In 1973, Akins wrote an article in Foreign Affairs Quarterly, entitled: ‘The Wolf is at the Door.’

“It came just months before Egypt attacked Israel; we rearmed Israel and the Arab oil embargo went into effect, and by autumn, American cars were lined up at gas stations throughout the US.”

Shortly thereafter, Akins was named ambassador to Saudi Arabia. “He had terrific foresight on energy and economic issues,” said Lumsden

And, at times, this foresight led Akins to criticize the US for being pro-Israel enough to alienate Arabs, while still remaining dependent on their oil.

Akins told reporters he was doing his job of promoting US interests, which did not always coincide with those of Israel.

In 1975, then-Secretary of State Henry Kissinger fired Akin after a series of clashes between them.

One involved Akin’s assertion — dismissed as “absurd” by Kissinger — that a top foreign policy maker, perhaps Kissinger, was pondering a US takeover of Middle East oil fields.

Akins discovered he was fired when a newspaper reported the fact. “I presume that I have stepped on a few toes,” he told reporters.

“Our foreign policy was so pro-Israel that we alienated the Arabs,” he said in 1994, “yet our energy policy, such as it was, made us dependent on Arab oil.”

Many here remember him as a leader in Middle East affairs.

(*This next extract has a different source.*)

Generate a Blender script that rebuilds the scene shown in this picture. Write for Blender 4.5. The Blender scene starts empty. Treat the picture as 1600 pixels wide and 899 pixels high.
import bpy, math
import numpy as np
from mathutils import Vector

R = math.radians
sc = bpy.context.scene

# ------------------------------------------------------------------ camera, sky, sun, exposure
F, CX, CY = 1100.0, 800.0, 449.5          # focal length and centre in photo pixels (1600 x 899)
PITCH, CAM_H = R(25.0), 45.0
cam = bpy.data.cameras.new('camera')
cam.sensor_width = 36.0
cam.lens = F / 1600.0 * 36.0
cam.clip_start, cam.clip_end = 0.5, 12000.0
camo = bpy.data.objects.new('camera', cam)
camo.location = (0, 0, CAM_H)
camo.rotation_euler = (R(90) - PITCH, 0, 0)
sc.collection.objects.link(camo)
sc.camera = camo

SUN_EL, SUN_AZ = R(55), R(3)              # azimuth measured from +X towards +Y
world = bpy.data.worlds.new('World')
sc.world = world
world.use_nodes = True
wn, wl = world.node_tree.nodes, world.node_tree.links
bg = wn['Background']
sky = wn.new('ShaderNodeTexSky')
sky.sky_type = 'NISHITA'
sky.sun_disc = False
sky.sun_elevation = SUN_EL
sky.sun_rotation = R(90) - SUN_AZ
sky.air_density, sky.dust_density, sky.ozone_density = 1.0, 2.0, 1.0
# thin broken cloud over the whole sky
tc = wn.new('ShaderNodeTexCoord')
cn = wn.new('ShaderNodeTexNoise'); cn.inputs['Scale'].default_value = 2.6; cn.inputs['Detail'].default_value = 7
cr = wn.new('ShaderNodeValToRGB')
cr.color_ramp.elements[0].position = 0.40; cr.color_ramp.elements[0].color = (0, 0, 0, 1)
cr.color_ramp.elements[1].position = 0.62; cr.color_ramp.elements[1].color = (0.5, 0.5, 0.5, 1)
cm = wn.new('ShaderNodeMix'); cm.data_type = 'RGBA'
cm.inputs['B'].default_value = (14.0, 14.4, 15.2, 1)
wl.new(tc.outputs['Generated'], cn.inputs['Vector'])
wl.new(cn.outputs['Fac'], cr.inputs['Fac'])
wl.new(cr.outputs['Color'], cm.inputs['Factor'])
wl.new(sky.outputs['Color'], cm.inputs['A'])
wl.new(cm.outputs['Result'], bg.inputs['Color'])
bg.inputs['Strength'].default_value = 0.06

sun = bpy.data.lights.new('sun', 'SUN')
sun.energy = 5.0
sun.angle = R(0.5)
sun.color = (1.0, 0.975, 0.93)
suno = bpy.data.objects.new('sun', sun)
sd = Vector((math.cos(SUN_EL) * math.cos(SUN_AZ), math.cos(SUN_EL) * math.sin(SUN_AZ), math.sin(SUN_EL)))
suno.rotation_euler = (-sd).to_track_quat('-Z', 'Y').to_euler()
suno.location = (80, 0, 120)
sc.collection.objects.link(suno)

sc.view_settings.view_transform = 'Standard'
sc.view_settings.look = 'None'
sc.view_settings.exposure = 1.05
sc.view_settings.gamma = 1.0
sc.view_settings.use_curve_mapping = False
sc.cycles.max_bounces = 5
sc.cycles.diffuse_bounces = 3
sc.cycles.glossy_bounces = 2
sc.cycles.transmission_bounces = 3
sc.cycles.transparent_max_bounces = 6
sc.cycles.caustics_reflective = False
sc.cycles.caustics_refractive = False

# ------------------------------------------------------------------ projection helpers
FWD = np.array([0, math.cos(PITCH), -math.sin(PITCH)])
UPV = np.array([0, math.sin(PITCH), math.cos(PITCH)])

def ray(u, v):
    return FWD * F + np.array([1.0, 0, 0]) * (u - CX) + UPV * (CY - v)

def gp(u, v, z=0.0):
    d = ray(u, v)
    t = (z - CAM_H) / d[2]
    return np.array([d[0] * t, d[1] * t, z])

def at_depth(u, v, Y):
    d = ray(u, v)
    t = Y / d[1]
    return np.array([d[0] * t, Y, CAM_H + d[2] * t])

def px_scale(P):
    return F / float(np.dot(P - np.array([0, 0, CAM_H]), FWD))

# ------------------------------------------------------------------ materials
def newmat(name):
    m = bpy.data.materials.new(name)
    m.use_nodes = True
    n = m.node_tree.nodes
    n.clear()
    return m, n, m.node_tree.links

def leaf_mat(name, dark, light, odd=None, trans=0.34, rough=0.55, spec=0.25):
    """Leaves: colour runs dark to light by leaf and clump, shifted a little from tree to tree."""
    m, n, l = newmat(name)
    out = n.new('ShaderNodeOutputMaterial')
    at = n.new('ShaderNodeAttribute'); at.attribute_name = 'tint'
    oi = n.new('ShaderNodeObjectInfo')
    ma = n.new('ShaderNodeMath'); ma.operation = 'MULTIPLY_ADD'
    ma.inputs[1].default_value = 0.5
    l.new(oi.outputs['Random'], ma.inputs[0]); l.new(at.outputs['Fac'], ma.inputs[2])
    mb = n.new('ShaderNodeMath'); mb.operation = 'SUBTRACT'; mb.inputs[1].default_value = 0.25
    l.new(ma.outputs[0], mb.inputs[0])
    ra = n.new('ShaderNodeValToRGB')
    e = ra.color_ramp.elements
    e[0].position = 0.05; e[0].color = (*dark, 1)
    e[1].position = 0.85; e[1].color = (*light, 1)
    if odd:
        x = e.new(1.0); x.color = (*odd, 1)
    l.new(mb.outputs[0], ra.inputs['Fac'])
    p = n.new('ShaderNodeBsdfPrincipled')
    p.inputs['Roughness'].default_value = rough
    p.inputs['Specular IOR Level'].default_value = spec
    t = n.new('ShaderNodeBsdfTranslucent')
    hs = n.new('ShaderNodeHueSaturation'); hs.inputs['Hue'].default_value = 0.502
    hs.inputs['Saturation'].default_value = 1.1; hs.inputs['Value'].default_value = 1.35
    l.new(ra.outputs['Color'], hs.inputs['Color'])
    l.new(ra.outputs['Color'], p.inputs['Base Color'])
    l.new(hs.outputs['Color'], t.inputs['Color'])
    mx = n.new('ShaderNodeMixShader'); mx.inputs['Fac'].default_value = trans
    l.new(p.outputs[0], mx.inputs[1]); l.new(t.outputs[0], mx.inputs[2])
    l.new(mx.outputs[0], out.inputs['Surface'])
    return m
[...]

“James Akins was a true giant in American diplomacy. Not only was he an imposing figure — tall, imperious and possessed of Hollywood-ish looks and bearing — but he was smart, principled and a fierce fighter for what he knew to be right,” said Dr. James Zogby, president of the Washington-based Arab American Institute.

“He was one who didn’t suffer fools lightly and who believed in speaking truth to power.

There were partisan opponents those who dismissed James as an ‘Arabist’ — i.e. a diplomat who understood Arab culture and cared to advance US — Arab relations. While his critics treated that as a dirty word, he did not.”

Zogby said he “was a public servant who understood that as a diplomat serving in the Arab World his primary objective was to protect and advance American national security interests and that the best way to do that was to know and care about the people with whom he was working — to be able to criticize Arab behavior when it was important to do so, and to challenge bad American policy decisions when needed.”

“ There are too few James Akins in Washington and we and the world are poorer for it,” said Zogby.

Ambassador Adel Al-Jubeir, who is traveling, emailed Arab News: “Ambassador Akins was a distinguished diplomat and an astute observer of the Middle East. He was also a friend and we mourn his loss. Our thoughts and prayers are with his family and loved ones.”